_OBJECTIVE_
All of the lines below are to be transcribed faithfully, with pictures excluded from the copy.

_PROVIDED DATA_
--*--

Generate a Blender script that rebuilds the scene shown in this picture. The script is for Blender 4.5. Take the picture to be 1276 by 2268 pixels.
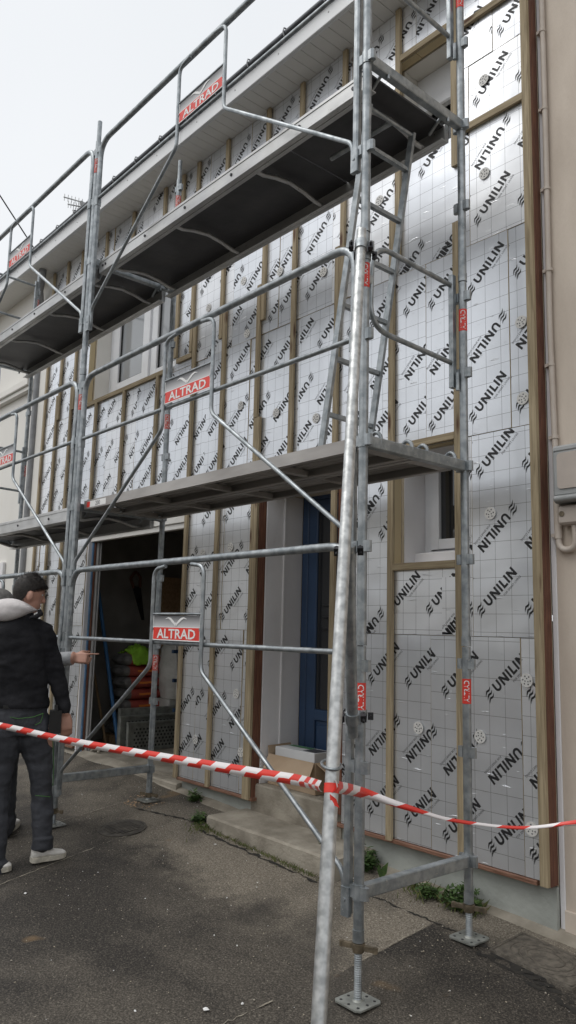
import bpy, bmesh, math, random
from mathutils import Vector, Matrix, noise
random.seed(7)
SC = bpy.context.scene
COL = SC.collection
for _o in list(bpy.data.objects):
    bpy.data.objects.remove(_o)

# ------------------------------------------------------------------ camera
CAM_POS = Vector((2.4461, -2.5746, 1.1132))
YAW, PITCH, ROLL, FOC = -0.8576, 0.1512, 0.0249, 1706.23 / 1276.0
_f = Vector((math.sin(YAW) * math.cos(PITCH), math.cos(YAW) * math.cos(PITCH), math.sin(PITCH)))
_r = Vector((math.cos(YAW), -math.sin(YAW), 0))
_u = _r.cross(_f)
_r2 = _r * math.cos(ROLL) + _u * math.sin(ROLL)
_u2 = -_r * math.sin(ROLL) + _u * math.cos(ROLL)
cam = bpy.data.cameras.new('camera')
cam.sensor_fit = 'HORIZONTAL'; cam.sensor_width = 36.0; cam.lens = 36.0 * FOC
cam.clip_start = 0.05; cam.clip_end = 3000
camo = bpy.data.objects.new('camera', cam); COL.objects.link(camo)
camo.matrix_world = Matrix(((_r2.x, _u2.x, -_f.x, CAM_POS.x), (_r2.y, _u2.y, -_f.y, CAM_POS.y), (_r2.z, _u2.z, -_f.z, CAM_POS.z), (0, 0, 0, 1)))
SC.camera = camo

# ------------------------------------------------------------------ world, sun, exposure
SUN_EL, SUN_AZ = math.radians(58), math.radians(-152)     # compass angle of the sun, from +Y towards +X
w = bpy.data.worlds.new('World'); SC.world = w; w.use_nodes = True
nt = w.node_tree; nt.nodes.clear()
out = nt.nodes.new('ShaderNodeOutputWorld'); bg = nt.nodes.new('ShaderNodeBackground')
sky = nt.nodes.new('ShaderNodeTexSky'); sky.sky_type = 'NISHITA'; sky.sun_disc = False
sky.sun_elevation = SUN_EL; sky.sun_rotation = SUN_AZ; sky.dust_density = 4.0; sky.air_density = 1.0
hs = nt.nodes.new('ShaderNodeHueSaturation'); hs.inputs['Saturation'].default_value = 0.10
mx = nt.nodes.new('ShaderNodeMix'); mx.data_type = 'RGBA'; mx.inputs[0].default_value = 0.82
tc = nt.nodes.new('ShaderNodeTexCoord'); nz = nt.nodes.new('ShaderNodeTexNoise'); nz.inputs['Scale'].default_value = 1.3; nz.inputs['Detail'].default_value = 3
rp = nt.nodes.new('ShaderNodeValToRGB')
rp.color_ramp.elements[0].position = 0.25; rp.color_ramp.elements[0].color = (7.0, 7.25, 7.55, 1)
rp.color_ramp.elements[1].position = 0.75; rp.color_ramp.elements[1].color = (7.9, 8.05, 8.25, 1)
nt.links.new(tc.outputs['Generated'], nz.inputs['Vector']); nt.links.new(nz.outputs['Fac'], rp.inputs['Fac'])
nt.links.new(sky.outputs[0], hs.inputs['Color']); nt.links.new(hs.outputs[0], mx.inputs[6]); nt.links.new(rp.outputs[0], mx.inputs[7])
nt.links.new(mx.outputs[2], bg.inputs['Color']); bg.inputs['Strength'].default_value = 0.108
nt.links.new(bg.outputs[0], out.inputs['Surface'])
sd = bpy.data.lights.new('sun', 'SUN'); sd.energy = 1.0; sd.angle = math.radians(40); sd.color = (1, 0.97, 0.93)
so = bpy.data.objects.new('sun', sd); COL.objects.link(so)
_d = Vector((math.sin(SUN_AZ) * math.cos(SUN_EL), math.cos(SUN_AZ) * math.cos(SUN_EL), math.sin(SUN_EL)))
so.rotation_euler = _d.to_track_quat('Z', 'Y').to_euler()
SC.view_settings.view_transform = 'Standard'; SC.view_settings.look = 'None'
SC.view_settings.exposure = 0.32; SC.view_settings.gamma = 1.0
SC.render.engine = 'CYCLES'
SC.cycles.max_bounces = 8; SC.cycles.use_denoising = True


def px(u, v, d):
    "the point seen at photo pixel u,v at depth d metres in front of the camera"
    k = FOC * 1276
    return CAM_POS + (_f + _r2 * ((u - 638) / k) - _u2 * ((v - 1134) / k)) * d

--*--

_FINAL RESULT_
Generate a Blender script that rebuilds the scene shown in this picture. The script is for Blender 4.5. Take the picture to be 1276 by 2268 pixels.
import bpy, bmesh, math, random
from mathutils import Vector, Matrix, noise
random.seed(7)
SC = bpy.context.scene
COL = SC.collection
for _o in list(bpy.data.objects):
    bpy.data.objects.remove(_o)

# ------------------------------------------------------------------ camera
CAM_POS = Vector((2.4461, -2.5746, 1.1132))
YAW, PITCH, ROLL, FOC = -0.8576, 0.1512, 0.0249, 1706.23 / 1276.0
_f = Vector((math.sin(YAW) * math.cos(PITCH), math.cos(YAW) * math.cos(PITCH), math.sin(PITCH)))
_r = Vector((math.cos(YAW), -math.sin(YAW), 0))
_u = _r.cross(_f)
_r2 = _r * math.cos(ROLL) + _u * math.sin(ROLL)
_u2 = -_r * math.sin(ROLL) + _u * math.cos(ROLL)
cam = bpy.data.cameras.new('camera')
cam.sensor_fit = 'HORIZONTAL'; cam.sensor_width = 36.0; cam.lens = 36.0 * FOC
cam.clip_start = 0.05; cam.clip_end = 3000
camo = bpy.data.objects.new('camera', cam); COL.objects.link(camo)
camo.matrix_world = Matrix(((_r2.x, _u2.x, -_f.x, CAM_POS.x), (_r2.y, _u2.y, -_f.y, CAM_POS.y), (_r2.z, _u2.z, -_f.z, CAM_POS.z), (0, 0, 0, 1)))
SC.camera = camo

# ------------------------------------------------------------------ world, sun, exposure
SUN_EL, SUN_AZ = math.radians(58), math.radians(-152)     # compass angle of the sun, from +Y towards +X
w = bpy.data.worlds.new('World'); SC.world = w; w.use_nodes = True
nt = w.node_tree; nt.nodes.clear()
out = nt.nodes.new('ShaderNodeOutputWorld'); bg = nt.nodes.new('ShaderNodeBackground')
sky = nt.nodes.new('ShaderNodeTexSky'); sky.sky_type = 'NISHITA'; sky.sun_disc = False
sky.sun_elevation = SUN_EL; sky.sun_rotation = SUN_AZ; sky.dust_density = 4.0; sky.air_density = 1.0
hs = nt.nodes.new('ShaderNodeHueSaturation'); hs.inputs['Saturation'].default_value = 0.10
mx = nt.nodes.new('ShaderNodeMix'); mx.data_type = 'RGBA'; mx.inputs[0].default_value = 0.82
tc = nt.nodes.new('ShaderNodeTexCoord'); nz = nt.nodes.new('ShaderNodeTexNoise'); nz.inputs['Scale'].default_value = 1.3; nz.inputs['Detail'].default_value = 3
rp = nt.nodes.new('ShaderNodeValToRGB')
rp.color_ramp.elements[0].position = 0.25; rp.color_ramp.elements[0].color = (7.0, 7.25, 7.55, 1)
rp.color_ramp.elements[1].position = 0.75; rp.color_ramp.elements[1].color = (7.9, 8.05, 8.25, 1)
nt.links.new(tc.outputs['Generated'], nz.inputs['Vector']); nt.links.new(nz.outputs['Fac'], rp.inputs['Fac'])
nt.links.new(sky.outputs[0], hs.inputs['Color']); nt.links.new(hs.outputs[0], mx.inputs[6]); nt.links.new(rp.outputs[0], mx.inputs[7])
nt.links.new(mx.outputs[2], bg.inputs['Color']); bg.inputs['Strength'].default_value = 0.108
nt.links.new(bg.outputs[0], out.inputs['Surface'])
sd = bpy.data.lights.new('sun', 'SUN'); sd.energy = 1.0; sd.angle = math.radians(40); sd.color = (1, 0.97, 0.93)
so = bpy.data.objects.new('sun', sd); COL.objects.link(so)
_d = Vector((math.sin(SUN_AZ) * math.cos(SUN_EL), math.cos(SUN_AZ) * math.cos(SUN_EL), math.sin(SUN_EL)))
so.rotation_euler = _d.to_track_quat('Z', 'Y').to_euler()
SC.view_settings.view_transform = 'Standard'; SC.view_settings.look = 'None'
SC.view_settings.exposure = 0.32; SC.view_settings.gamma = 1.0
SC.render.engine = 'CYCLES'
SC.cycles.max_bounces = 8; SC.cycles.use_denoising = True


def px(u, v, d):
    "the point seen at photo pixel u,v at depth d metres in front of the camera"
    k = FOC * 1276
    return CAM_POS + (_f + _r2 * ((u - 638) / k) - _u2 * ((v - 1134) / k)) * d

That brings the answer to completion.